To do: Scan the data below. Pull out each line where "this" occurs.

-- begin Record list --

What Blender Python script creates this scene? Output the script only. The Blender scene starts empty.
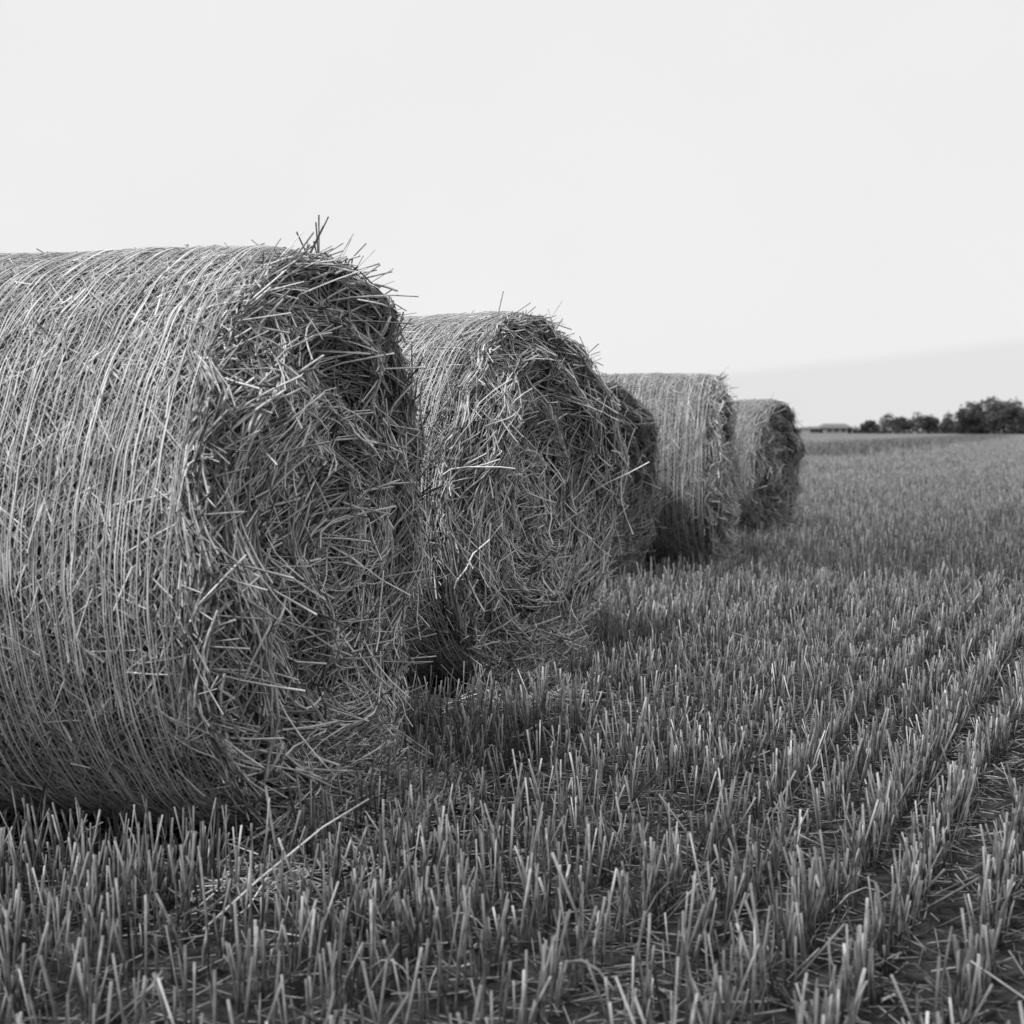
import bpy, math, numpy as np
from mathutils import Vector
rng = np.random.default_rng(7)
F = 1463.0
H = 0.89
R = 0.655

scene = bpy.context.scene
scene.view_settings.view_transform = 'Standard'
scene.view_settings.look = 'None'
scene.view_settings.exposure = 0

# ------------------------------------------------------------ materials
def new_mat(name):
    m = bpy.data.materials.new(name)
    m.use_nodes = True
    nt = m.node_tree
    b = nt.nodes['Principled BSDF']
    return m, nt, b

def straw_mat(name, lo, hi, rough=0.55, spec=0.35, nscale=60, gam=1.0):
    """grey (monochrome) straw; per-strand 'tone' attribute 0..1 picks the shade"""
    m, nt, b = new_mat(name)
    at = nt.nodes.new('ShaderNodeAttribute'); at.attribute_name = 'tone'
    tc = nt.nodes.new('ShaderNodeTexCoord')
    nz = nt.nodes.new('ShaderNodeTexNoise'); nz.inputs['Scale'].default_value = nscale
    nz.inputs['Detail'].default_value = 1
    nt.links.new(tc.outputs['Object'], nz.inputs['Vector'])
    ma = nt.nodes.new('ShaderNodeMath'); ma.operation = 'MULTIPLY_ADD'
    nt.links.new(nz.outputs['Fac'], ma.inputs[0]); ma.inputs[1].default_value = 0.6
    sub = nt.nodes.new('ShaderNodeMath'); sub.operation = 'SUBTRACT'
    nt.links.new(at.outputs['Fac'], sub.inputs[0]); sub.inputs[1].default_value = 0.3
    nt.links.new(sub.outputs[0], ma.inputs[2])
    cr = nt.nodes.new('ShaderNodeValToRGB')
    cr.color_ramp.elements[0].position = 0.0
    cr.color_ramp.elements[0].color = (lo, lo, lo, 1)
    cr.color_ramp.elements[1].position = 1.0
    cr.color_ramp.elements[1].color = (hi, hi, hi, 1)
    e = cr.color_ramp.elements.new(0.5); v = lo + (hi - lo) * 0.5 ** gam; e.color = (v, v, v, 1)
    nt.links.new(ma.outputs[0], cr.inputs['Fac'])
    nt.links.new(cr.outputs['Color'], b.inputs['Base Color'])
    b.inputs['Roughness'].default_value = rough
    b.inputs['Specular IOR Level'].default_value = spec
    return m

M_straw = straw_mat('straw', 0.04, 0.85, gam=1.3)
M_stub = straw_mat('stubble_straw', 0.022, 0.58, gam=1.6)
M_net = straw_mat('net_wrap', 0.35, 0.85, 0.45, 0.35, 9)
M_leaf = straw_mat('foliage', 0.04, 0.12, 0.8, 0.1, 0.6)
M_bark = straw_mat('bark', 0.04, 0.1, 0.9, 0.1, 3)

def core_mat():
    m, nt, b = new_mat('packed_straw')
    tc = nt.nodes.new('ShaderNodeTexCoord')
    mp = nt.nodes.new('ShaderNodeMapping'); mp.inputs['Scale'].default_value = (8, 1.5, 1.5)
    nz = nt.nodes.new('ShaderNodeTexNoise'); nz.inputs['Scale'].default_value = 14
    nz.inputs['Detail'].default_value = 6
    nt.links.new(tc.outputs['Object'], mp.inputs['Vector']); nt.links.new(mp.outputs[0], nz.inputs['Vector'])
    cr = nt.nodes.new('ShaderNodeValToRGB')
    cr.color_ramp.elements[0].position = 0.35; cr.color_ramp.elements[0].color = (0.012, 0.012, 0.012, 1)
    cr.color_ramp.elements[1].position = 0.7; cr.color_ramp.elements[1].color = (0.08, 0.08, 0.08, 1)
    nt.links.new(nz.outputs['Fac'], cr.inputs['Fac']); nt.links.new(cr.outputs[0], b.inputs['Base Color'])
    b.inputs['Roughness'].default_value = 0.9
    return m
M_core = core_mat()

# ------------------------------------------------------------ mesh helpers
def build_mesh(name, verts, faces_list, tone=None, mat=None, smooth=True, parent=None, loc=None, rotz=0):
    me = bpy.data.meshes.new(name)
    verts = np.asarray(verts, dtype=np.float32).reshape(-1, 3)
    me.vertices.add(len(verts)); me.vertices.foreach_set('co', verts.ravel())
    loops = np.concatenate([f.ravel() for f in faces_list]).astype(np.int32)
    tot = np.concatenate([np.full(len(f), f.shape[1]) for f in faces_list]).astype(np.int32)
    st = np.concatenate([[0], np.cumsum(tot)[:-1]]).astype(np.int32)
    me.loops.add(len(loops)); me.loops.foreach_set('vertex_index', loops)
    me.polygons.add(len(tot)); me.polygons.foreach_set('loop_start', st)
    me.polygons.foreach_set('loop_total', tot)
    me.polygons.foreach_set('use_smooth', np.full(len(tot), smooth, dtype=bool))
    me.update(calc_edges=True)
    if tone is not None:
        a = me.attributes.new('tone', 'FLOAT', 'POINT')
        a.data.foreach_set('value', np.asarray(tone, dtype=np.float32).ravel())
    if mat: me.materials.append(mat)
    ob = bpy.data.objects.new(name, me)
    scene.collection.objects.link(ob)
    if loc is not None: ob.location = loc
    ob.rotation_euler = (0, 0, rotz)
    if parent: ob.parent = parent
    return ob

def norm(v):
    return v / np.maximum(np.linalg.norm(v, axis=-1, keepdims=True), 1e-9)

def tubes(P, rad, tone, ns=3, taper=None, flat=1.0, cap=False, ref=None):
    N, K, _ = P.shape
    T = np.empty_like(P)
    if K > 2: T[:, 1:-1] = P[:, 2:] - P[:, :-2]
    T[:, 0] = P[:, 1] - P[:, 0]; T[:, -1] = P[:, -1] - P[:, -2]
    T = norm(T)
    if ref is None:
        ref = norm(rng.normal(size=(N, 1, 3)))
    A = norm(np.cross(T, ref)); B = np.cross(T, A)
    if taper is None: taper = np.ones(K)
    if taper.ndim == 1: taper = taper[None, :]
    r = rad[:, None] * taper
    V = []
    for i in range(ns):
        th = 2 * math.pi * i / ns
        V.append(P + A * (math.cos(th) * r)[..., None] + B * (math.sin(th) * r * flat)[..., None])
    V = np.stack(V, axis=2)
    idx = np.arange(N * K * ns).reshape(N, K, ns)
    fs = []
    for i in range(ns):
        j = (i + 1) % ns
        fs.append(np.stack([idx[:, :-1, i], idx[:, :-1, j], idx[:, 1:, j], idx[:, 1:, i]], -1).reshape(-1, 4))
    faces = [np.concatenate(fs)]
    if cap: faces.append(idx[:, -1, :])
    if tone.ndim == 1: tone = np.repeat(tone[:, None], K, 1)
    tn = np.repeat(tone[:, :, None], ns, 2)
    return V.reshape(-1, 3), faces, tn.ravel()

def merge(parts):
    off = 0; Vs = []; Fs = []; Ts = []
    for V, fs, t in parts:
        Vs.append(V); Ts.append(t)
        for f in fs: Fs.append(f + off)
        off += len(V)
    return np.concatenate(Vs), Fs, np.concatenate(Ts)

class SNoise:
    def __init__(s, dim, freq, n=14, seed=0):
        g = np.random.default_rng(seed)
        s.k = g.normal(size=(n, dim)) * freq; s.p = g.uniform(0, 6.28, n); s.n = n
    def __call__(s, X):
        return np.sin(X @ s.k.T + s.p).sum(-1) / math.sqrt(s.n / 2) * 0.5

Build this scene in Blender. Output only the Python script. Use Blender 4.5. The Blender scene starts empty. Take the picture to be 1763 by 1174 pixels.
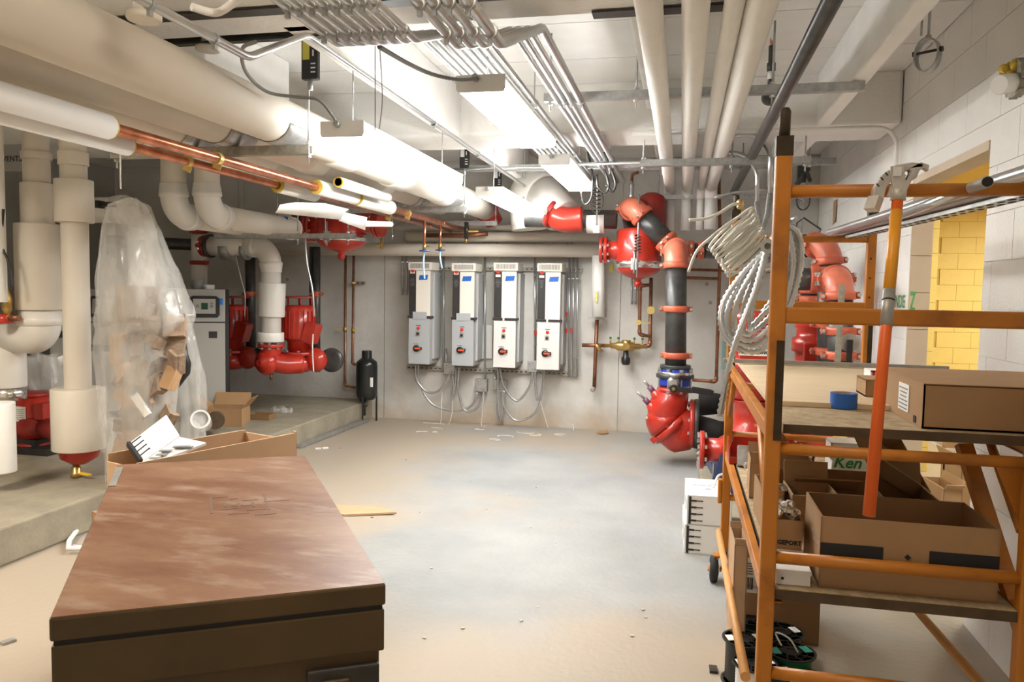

-- end Record list --

Task response:
What Blender Python script creates this scene? Output the script only. The Blender scene starts empty.
Build this scene in Blender. Output only the Python script. Use Blender 4.5. The Blender scene starts empty. Take the picture to be 1763 by 1174 pixels.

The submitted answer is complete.